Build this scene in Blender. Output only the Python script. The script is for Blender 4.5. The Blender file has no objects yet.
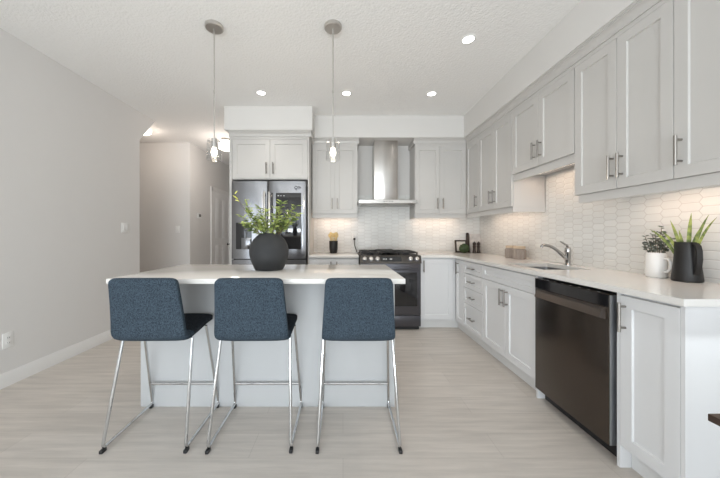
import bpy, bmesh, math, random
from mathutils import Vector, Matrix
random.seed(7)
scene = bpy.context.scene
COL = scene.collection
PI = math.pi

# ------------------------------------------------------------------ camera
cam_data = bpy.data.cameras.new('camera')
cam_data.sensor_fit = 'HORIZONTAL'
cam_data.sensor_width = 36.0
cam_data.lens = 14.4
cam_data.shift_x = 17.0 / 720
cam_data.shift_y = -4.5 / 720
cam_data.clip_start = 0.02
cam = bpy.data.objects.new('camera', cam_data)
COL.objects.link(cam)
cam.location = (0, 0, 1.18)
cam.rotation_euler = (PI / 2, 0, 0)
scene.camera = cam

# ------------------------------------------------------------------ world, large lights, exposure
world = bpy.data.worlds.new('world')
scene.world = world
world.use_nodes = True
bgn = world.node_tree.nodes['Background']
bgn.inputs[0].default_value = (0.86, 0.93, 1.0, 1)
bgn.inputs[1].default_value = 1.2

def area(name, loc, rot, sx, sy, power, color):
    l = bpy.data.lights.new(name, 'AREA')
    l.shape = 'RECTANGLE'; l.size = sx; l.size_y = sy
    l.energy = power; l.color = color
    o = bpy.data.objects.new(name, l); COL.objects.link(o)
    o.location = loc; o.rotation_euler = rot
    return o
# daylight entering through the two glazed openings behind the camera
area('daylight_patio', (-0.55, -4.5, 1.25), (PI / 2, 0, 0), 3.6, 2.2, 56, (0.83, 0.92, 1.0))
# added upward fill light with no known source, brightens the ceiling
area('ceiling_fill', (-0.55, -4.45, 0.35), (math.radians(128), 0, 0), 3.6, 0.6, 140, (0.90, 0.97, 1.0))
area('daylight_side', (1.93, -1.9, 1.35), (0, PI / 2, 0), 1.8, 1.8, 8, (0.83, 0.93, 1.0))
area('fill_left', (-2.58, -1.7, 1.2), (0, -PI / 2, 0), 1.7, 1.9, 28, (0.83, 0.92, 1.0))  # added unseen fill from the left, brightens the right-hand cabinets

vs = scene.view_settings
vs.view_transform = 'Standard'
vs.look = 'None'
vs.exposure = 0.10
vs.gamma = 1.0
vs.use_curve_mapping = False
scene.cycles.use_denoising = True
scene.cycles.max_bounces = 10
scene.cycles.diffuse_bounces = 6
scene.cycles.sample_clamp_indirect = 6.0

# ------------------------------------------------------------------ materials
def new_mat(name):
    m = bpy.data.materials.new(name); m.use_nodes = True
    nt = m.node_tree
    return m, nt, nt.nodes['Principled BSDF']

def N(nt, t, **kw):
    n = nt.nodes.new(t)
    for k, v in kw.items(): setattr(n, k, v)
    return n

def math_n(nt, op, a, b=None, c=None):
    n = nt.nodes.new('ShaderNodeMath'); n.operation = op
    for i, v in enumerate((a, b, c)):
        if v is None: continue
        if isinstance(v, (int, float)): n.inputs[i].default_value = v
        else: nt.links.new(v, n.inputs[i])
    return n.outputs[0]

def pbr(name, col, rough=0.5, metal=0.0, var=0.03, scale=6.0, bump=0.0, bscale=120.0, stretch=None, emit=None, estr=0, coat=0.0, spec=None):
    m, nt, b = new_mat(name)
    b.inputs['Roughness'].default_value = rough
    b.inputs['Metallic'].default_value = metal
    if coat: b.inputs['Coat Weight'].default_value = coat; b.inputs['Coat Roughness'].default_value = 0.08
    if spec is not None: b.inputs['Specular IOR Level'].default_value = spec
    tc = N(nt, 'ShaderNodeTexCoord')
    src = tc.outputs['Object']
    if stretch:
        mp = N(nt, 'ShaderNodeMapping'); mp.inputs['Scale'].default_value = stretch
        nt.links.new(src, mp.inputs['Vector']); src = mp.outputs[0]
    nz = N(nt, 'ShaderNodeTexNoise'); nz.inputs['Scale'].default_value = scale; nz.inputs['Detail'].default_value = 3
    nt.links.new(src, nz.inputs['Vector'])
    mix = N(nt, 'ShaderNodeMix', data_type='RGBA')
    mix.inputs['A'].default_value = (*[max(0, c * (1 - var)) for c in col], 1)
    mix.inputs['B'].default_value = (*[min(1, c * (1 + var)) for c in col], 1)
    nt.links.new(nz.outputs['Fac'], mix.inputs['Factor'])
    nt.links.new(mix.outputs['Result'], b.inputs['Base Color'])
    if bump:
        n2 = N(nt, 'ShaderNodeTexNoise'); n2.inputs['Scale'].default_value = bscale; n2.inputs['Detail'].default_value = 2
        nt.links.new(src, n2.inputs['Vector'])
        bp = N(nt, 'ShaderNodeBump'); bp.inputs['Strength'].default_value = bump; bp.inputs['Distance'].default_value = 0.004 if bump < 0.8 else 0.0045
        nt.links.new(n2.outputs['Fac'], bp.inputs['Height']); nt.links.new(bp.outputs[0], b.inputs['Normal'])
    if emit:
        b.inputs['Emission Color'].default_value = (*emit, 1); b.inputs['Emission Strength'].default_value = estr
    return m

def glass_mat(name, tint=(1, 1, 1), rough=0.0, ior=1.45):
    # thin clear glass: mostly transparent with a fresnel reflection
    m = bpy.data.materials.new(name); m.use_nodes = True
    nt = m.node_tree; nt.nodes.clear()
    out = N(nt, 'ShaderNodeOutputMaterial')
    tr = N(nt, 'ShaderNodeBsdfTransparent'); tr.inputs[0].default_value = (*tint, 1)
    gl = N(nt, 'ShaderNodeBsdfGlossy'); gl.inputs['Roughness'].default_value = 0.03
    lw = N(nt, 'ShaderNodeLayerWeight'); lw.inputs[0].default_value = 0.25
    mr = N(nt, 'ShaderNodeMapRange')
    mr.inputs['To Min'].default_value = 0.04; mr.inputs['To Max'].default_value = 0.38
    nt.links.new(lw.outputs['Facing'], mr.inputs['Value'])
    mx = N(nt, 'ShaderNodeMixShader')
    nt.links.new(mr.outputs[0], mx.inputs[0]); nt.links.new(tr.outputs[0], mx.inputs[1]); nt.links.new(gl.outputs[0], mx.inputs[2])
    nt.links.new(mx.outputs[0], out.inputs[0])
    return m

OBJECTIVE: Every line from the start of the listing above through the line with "PI = math.pi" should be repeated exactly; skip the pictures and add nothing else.

PROBLEM SOLUTION:
Build this scene in Blender. Output only the Python script. The script is for Blender 4.5. The Blender file has no objects yet.
import bpy, bmesh, math, random
from mathutils import Vector, Matrix
random.seed(7)
scene = bpy.context.scene
COL = scene.collection
PI = math.pi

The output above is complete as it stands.